If there’s no help, no agency or board or mediating body that cares and wants to sort things out or find solutions, then people will just do whatever they can to protect themselves. Including the 62.5% of the respondents to my survey who left the job.
Managers who micromanage do it for a lot of reasons, most of which they probably aren’t aware of. I really think that the majority of managers who micromanage aren’t doing it because they’re bad people, even if they’re doing it maliciously—sometimes people are pushed into malicious behavior if they don’t see any other options and aren’t being supported in better behavior. Which brings it all back around to the organization again. If the organization is setting up systems, policies, etc. that push managers into micromanaging*, the org is also likely not empowering HR to do anything to mitigate this or help either the micromanaging manager or the micromanaged workers.
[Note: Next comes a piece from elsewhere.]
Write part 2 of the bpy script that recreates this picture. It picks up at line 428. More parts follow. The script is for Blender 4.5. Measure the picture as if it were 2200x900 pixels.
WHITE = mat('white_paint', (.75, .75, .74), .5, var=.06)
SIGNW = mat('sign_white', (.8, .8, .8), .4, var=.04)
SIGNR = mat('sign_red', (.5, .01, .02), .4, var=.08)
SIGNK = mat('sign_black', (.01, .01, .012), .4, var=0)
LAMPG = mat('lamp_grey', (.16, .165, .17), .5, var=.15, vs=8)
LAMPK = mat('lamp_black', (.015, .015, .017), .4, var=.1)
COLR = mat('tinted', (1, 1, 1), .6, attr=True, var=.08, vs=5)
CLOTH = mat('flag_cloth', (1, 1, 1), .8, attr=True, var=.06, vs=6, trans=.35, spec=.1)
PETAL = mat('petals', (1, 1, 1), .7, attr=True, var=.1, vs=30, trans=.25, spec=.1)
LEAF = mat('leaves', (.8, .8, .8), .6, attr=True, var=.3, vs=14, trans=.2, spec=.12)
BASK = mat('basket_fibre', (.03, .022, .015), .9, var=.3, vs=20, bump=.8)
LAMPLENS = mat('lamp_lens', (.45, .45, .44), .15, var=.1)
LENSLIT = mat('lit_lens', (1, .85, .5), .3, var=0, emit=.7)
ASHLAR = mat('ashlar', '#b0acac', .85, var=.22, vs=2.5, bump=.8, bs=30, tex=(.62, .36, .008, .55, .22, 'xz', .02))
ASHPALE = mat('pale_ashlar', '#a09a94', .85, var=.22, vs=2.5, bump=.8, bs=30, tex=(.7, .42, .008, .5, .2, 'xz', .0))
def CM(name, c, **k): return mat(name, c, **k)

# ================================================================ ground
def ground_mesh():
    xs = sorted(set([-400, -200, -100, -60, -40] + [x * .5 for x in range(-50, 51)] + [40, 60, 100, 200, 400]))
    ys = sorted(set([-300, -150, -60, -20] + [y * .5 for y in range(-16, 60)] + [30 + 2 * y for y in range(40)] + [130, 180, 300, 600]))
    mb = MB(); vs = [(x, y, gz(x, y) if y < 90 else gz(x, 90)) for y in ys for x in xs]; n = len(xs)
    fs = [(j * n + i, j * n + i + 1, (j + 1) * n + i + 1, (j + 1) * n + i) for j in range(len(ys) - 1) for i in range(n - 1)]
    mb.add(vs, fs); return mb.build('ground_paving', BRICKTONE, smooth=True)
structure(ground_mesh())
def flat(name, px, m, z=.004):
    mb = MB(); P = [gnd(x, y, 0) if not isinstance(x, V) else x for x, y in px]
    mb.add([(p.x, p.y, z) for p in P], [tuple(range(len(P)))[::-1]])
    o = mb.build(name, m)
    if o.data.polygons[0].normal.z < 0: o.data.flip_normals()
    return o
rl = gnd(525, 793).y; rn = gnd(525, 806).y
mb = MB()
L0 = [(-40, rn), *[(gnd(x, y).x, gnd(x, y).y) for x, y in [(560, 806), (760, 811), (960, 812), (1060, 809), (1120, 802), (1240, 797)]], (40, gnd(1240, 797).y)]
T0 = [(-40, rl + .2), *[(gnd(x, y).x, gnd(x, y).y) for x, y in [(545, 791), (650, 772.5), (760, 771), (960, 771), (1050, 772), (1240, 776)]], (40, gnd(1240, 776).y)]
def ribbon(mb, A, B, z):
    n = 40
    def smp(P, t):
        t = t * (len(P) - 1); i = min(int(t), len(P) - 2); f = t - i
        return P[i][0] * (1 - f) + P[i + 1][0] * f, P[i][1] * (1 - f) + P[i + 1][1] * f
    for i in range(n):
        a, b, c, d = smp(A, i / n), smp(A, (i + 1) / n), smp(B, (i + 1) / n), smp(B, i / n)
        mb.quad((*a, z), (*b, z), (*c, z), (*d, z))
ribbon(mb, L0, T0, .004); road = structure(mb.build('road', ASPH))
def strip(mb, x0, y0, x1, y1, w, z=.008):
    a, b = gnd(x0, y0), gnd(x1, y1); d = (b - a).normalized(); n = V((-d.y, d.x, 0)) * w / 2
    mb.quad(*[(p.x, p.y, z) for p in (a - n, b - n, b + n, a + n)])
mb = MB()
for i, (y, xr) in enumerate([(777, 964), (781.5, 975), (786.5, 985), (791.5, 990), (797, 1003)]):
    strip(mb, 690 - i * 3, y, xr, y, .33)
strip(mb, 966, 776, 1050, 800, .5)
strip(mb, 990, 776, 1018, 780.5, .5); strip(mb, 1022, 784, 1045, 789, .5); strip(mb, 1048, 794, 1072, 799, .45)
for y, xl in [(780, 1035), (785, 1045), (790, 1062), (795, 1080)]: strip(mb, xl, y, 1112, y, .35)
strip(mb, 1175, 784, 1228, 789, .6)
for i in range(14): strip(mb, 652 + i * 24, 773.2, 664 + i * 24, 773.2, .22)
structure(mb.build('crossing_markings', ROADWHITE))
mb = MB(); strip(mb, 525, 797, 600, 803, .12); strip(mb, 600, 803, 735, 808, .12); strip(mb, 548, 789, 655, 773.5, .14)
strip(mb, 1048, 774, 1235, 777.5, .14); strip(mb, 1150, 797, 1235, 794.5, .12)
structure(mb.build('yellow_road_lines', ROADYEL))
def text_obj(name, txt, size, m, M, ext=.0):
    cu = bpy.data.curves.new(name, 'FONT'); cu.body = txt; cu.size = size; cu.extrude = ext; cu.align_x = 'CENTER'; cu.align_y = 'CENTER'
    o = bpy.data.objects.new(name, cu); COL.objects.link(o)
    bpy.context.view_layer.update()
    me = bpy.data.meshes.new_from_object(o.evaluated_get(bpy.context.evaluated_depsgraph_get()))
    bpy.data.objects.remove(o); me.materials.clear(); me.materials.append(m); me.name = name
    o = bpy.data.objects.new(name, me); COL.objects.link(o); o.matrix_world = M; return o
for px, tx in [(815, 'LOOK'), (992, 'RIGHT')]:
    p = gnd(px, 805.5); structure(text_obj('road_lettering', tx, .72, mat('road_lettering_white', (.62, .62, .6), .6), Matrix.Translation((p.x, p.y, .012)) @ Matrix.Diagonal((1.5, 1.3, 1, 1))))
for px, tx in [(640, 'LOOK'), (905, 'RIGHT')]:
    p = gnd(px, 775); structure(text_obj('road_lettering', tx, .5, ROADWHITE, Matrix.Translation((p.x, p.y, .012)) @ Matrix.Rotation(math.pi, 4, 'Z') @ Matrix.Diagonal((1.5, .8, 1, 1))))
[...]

I can teach a manager to stop micromanaging and start managing more effectively. I can run programs to help managers find the healthy line between undermanaging, overmanaging, and micromanaging so it never even becomes an issue. I can help HR develop practices that support managers in healthy management practices. All of those things can improve the working experiences of everyone involved (which always results in bigger profits for the org over the long term). But if the owners and c-suite of the organization are determined to pit everyone in the org against each other, it’s never going to be as profitable or satisfying as it could be for the org and everyone involved with the org.
File under: organizational dynamics make my head hurt, prosocial management is easier for everyone, started at the bottom now we’re here?
Basically, you and everyone reading this deserves to manage well and be managed well, and if you’re in HR you deserve not to be the bad guy just because your organization is playing outmoded mind games.
If you’re in HR and you know you’ve got a micromanager or three in your organization, but no one has ever come to you to talk about it, this is your sign to get help. With both the micromanagers (I can do a program for them without using the work “micromanage” so you don’t have to tell them they’re micromanaging) and with the fact that you’re not seen as either an ally or a resource for getting help or troubleshooting. Work really shouldn’t be a battle of employees of the same organization—all that energy and adrenaline could be going toward something productive and revenue-generating.
* If you want to read something about an organization pitting everyone against each other for decades and how that drove the company into the dirt, read American Icon: Alan Mulally and the Fight to Save Ford Motor Company by Bryce G. Hoffman.